» **WHAT YOU ARE ASKED TO DO**
Repeat the listing in full. Nothing may be added or left out.

» **SOURCE EXCERPT**
-----
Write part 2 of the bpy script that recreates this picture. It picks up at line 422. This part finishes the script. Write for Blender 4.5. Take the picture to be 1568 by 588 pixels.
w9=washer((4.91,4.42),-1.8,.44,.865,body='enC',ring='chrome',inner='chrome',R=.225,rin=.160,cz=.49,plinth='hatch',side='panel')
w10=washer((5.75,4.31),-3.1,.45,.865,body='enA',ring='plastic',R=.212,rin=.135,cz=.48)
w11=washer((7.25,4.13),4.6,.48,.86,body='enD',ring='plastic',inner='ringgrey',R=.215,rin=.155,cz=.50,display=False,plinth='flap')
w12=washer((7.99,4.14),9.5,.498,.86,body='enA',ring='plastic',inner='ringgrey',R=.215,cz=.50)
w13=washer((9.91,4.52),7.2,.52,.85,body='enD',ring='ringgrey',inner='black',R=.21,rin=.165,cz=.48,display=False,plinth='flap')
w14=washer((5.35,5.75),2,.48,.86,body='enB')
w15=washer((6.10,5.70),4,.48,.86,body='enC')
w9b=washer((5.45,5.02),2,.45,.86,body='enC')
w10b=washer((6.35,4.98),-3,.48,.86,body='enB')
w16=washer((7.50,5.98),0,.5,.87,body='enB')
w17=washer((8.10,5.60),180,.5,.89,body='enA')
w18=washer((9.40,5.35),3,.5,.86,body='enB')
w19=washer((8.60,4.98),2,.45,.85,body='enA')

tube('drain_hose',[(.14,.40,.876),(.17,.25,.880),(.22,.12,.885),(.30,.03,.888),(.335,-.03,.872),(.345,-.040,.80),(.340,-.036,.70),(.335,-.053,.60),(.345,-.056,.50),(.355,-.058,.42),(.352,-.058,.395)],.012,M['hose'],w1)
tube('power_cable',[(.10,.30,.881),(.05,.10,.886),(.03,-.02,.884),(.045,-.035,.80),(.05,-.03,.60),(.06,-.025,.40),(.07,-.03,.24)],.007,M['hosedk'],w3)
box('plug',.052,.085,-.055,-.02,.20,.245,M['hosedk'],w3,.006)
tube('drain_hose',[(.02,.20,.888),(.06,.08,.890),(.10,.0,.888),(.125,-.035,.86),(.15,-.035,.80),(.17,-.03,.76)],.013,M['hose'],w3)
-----
» **OUTPUT BELOW**
Write part 2 of the bpy script that recreates this picture. It picks up at line 422. This part finishes the script. Write for Blender 4.5. Take the picture to be 1568 by 588 pixels.
w9=washer((4.91,4.42),-1.8,.44,.865,body='enC',ring='chrome',inner='chrome',R=.225,rin=.160,cz=.49,plinth='hatch',side='panel')
w10=washer((5.75,4.31),-3.1,.45,.865,body='enA',ring='plastic',R=.212,rin=.135,cz=.48)
w11=washer((7.25,4.13),4.6,.48,.86,body='enD',ring='plastic',inner='ringgrey',R=.215,rin=.155,cz=.50,display=False,plinth='flap')
w12=washer((7.99,4.14),9.5,.498,.86,body='enA',ring='plastic',inner='ringgrey',R=.215,cz=.50)
w13=washer((9.91,4.52),7.2,.52,.85,body='enD',ring='ringgrey',inner='black',R=.21,rin=.165,cz=.48,display=False,plinth='flap')
w14=washer((5.35,5.75),2,.48,.86,body='enB')
w15=washer((6.10,5.70),4,.48,.86,body='enC')
w9b=washer((5.45,5.02),2,.45,.86,body='enC')
w10b=washer((6.35,4.98),-3,.48,.86,body='enB')
w16=washer((7.50,5.98),0,.5,.87,body='enB')
w17=washer((8.10,5.60),180,.5,.89,body='enA')
w18=washer((9.40,5.35),3,.5,.86,body='enB')
w19=washer((8.60,4.98),2,.45,.85,body='enA')

tube('drain_hose',[(.14,.40,.876),(.17,.25,.880),(.22,.12,.885),(.30,.03,.888),(.335,-.03,.872),(.345,-.040,.80),(.340,-.036,.70),(.335,-.053,.60),(.345,-.056,.50),(.355,-.058,.42),(.352,-.058,.395)],.012,M['hose'],w1)
tube('power_cable',[(.10,.30,.881),(.05,.10,.886),(.03,-.02,.884),(.045,-.035,.80),(.05,-.03,.60),(.06,-.025,.40),(.07,-.03,.24)],.007,M['hosedk'],w3)
box('plug',.052,.085,-.055,-.02,.20,.245,M['hosedk'],w3,.006)
tube('drain_hose',[(.02,.20,.888),(.06,.08,.890),(.10,.0,.888),(.125,-.035,.86),(.15,-.035,.80),(.17,-.03,.76)],.013,M['hose'],w3)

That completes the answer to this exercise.